Silva is an advocate of "concerted realism." He is currently trying to negotiate approval of the national budget with ARENA in exchange for the approval of loans from the Inter-American Development Bank (IDB) for San Salvador’s municipal government, which will require the Right’s vote in the Assembly. "I believe the logical, sensible thing to do is to try to build an alliance, even with ARENA. It’s a question of being realistic and governing the country well, searching for points of agreement," Silva says. "Private enterprise is one sector we have to make an alliance with quickly, especially on issues like investment and fiscal policy. National consensus and cooperation are among the conditions for good governance in El Salvador." These are the thoughts of the Left’s most likely and most acceptable candidate.

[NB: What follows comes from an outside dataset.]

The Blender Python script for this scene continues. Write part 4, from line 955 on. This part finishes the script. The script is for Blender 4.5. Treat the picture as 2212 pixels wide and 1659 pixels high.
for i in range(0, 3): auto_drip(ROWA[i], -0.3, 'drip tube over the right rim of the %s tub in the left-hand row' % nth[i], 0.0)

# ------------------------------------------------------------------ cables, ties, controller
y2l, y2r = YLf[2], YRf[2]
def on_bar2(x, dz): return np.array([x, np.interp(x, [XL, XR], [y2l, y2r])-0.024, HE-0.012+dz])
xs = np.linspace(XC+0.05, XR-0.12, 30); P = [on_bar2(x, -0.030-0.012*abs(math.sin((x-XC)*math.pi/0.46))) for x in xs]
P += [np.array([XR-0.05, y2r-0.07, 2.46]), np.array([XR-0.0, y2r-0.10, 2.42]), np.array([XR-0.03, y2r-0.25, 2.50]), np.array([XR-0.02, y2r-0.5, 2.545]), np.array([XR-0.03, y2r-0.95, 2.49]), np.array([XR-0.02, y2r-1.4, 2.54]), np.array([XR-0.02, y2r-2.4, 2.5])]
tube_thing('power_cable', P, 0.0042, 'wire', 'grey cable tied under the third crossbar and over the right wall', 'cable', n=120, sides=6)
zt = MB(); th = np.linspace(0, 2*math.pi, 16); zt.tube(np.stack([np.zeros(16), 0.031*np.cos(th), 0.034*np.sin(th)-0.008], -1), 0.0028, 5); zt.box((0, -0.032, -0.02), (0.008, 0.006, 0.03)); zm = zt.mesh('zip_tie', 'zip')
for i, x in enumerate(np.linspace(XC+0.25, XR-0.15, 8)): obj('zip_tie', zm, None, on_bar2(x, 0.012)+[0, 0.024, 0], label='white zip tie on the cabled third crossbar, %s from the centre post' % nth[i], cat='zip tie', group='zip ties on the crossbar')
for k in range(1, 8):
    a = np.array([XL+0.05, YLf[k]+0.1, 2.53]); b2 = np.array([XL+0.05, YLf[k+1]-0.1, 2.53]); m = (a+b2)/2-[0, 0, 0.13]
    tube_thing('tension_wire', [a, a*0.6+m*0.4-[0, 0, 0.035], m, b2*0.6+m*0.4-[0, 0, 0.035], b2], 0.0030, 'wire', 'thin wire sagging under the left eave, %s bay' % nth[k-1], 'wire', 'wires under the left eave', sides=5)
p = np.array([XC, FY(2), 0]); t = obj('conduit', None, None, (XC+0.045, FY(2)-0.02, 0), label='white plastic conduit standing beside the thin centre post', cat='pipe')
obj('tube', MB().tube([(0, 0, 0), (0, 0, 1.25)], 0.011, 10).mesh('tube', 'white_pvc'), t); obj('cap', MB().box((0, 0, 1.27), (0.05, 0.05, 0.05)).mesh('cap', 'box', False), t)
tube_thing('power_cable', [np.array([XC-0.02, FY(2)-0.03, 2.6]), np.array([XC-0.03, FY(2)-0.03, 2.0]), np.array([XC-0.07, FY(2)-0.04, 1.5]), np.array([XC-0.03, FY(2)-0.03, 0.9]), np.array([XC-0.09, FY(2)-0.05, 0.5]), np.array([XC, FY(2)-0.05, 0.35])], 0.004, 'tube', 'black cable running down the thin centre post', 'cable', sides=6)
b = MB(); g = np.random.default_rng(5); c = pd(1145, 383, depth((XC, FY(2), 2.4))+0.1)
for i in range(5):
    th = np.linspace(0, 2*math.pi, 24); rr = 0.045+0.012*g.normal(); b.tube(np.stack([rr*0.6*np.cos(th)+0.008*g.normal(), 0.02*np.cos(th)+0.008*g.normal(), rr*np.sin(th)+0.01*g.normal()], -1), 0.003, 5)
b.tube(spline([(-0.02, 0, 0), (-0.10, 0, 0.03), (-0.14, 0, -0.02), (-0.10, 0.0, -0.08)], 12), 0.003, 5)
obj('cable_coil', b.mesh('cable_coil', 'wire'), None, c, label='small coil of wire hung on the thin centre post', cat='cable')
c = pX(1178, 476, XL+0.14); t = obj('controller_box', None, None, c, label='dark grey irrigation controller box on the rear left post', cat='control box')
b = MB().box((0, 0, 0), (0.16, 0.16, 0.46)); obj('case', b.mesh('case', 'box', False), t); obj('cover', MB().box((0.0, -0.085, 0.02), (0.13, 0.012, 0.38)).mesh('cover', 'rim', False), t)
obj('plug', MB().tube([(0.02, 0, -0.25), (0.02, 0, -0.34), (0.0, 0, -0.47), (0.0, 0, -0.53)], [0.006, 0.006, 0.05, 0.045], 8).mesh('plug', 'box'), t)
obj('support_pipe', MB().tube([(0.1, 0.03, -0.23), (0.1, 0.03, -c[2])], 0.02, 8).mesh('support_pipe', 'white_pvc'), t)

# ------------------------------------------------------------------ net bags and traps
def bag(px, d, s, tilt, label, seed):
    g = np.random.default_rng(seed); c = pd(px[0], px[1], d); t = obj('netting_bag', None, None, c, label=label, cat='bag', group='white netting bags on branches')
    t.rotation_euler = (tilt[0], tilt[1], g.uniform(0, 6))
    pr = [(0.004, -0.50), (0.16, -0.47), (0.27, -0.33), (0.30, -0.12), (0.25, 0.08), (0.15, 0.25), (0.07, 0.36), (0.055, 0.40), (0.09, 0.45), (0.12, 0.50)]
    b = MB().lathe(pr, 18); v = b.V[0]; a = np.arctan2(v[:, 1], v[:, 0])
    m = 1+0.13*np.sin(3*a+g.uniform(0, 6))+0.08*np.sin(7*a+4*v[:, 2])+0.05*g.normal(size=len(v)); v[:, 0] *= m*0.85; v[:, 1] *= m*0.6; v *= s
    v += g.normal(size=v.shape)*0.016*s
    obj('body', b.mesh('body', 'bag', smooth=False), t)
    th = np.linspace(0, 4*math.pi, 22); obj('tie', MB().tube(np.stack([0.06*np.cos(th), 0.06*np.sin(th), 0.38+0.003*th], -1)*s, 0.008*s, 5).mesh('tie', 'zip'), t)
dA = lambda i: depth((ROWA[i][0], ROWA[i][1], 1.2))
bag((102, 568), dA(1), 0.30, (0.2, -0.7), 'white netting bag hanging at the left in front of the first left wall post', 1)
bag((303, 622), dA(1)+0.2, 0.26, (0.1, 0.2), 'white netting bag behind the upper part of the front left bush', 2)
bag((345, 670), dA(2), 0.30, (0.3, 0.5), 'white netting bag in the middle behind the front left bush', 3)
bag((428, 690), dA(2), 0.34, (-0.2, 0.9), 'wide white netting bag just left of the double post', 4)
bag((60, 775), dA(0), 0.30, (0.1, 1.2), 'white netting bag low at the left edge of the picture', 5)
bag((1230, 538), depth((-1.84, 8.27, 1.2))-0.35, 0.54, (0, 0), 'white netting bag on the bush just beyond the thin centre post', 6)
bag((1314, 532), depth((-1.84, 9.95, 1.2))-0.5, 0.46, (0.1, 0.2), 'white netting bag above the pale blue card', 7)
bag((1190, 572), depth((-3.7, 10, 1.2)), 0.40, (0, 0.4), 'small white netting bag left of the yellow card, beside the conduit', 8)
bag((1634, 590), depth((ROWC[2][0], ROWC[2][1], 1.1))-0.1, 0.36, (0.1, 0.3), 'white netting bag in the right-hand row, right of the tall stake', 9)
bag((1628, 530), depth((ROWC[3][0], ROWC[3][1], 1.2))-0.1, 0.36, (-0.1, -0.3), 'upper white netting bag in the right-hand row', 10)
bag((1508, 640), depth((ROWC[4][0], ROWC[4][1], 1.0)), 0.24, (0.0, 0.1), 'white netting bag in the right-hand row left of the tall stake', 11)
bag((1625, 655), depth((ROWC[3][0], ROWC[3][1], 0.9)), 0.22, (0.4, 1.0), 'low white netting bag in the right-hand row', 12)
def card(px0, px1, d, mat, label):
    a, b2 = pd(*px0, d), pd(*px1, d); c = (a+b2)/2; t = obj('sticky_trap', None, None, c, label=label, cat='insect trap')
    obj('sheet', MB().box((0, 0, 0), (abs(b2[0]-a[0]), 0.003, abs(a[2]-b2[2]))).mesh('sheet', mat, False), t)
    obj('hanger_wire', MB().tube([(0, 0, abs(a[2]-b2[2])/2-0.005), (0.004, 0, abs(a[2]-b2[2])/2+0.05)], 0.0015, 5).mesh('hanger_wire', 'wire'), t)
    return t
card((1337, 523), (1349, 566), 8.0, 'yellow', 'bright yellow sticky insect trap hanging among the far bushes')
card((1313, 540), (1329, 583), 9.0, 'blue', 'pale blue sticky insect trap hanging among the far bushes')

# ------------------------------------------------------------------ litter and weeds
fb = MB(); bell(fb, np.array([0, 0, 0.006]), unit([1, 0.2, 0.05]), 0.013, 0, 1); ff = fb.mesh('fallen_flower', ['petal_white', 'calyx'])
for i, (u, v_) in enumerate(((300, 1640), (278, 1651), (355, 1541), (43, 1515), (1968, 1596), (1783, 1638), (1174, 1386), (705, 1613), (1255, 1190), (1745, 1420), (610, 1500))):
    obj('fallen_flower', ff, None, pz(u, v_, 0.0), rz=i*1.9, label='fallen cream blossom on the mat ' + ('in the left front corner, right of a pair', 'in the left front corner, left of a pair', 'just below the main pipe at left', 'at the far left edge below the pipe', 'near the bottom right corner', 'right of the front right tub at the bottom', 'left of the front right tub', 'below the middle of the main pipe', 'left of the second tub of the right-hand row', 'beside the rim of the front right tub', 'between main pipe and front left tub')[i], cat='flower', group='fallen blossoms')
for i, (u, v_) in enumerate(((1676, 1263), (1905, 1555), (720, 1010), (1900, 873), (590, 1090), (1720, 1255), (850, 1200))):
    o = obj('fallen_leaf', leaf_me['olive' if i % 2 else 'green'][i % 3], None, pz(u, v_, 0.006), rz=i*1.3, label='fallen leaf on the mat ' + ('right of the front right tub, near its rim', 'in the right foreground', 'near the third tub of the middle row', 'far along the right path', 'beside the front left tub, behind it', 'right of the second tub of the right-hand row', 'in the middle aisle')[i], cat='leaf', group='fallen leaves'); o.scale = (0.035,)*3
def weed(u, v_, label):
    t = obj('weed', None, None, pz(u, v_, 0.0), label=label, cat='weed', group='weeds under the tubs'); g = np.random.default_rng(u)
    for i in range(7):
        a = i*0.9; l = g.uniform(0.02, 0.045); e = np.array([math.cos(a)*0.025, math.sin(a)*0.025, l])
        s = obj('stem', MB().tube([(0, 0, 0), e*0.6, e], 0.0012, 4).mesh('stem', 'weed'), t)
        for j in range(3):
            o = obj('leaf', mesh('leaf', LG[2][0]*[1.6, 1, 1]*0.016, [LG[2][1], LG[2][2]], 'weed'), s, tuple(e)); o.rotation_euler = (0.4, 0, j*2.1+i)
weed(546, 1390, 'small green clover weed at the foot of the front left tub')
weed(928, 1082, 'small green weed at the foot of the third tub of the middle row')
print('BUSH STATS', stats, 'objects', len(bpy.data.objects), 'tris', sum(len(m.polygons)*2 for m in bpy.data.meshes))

Is Silva’s proposal feasible? It is not easy to negotiate with a strong Right, which has compared his legitimate request to a Christmas wish list: "This is what I want and this is what you want, so I’ll give you what you want if you give me what I want. And everything’s all set, and Salvadorans are all very happy." This is the condescending way some on the Right have talked about the mayor’s proposals.

Local governments
are the key to victory

Only occasionally do the municipal and legislative elections take place at the same in this country. The next municipal and legislative elections will be in 2003, and the time as the presidential elections presidential elections a year later. The results of the 2003 elections will have a decisive influence the presidential elections, since it is very hard to overcome electoral defeat in one short year.

At a local level, the FMLN now governs a substantial number of municipalities. It has had varying degrees of success, since no one can do much with such thin budgets. Where it has had the most success is in promoting citizen participation, modernizing municipal administration and transparently managing public funds, which are no small achievements.

As in other countries, the penultimate step on the ladder to the presidency in El Salvador has traditionally been the San Salvador mayor’s office. That was true for Napoleón Duarte, who served several terms as mayor of the capital before being elected President. It was also the case for ARENA’s Armando Calderón Sol. Héctor Silva knows this as he ends his second term as mayor of the country’s most complex city. The Assembly must approve the pending IDB loans if he is to finance several important projects with which he hopes to successfully conclude his work as mayor.

What is to be done?

The FMLN would be able to see the immediate future with greater clarity if it accepted the market as an inevitable reality, at least in the short and medium run, and developed political strategies in accord with this reality. Strategies to compensate for the market’s shortcomings, fight monopolies, control oligopolies and promote a progressive fiscal policy in which those who have and earn more pay progressively more taxes would mean great progress for the country.

In such a critical economic situation and such a complicated international context, it will not be easy for the FMLN to win the presidential elections. It will have to regain the credibility lost through its inability to handle the interminable internal battles that have consumed so much energy. It must develop the capacity to build alliances and attract others, tasks in which it has lost a lot of ground. And it must accept that while its socialist vision has a place on the utopian horizon, achieving it is not for this generation; the priority here and now is to work actively to build democracy and find effective solutions to the problems of poverty and the sharp social and economic inequalities afflicting our country.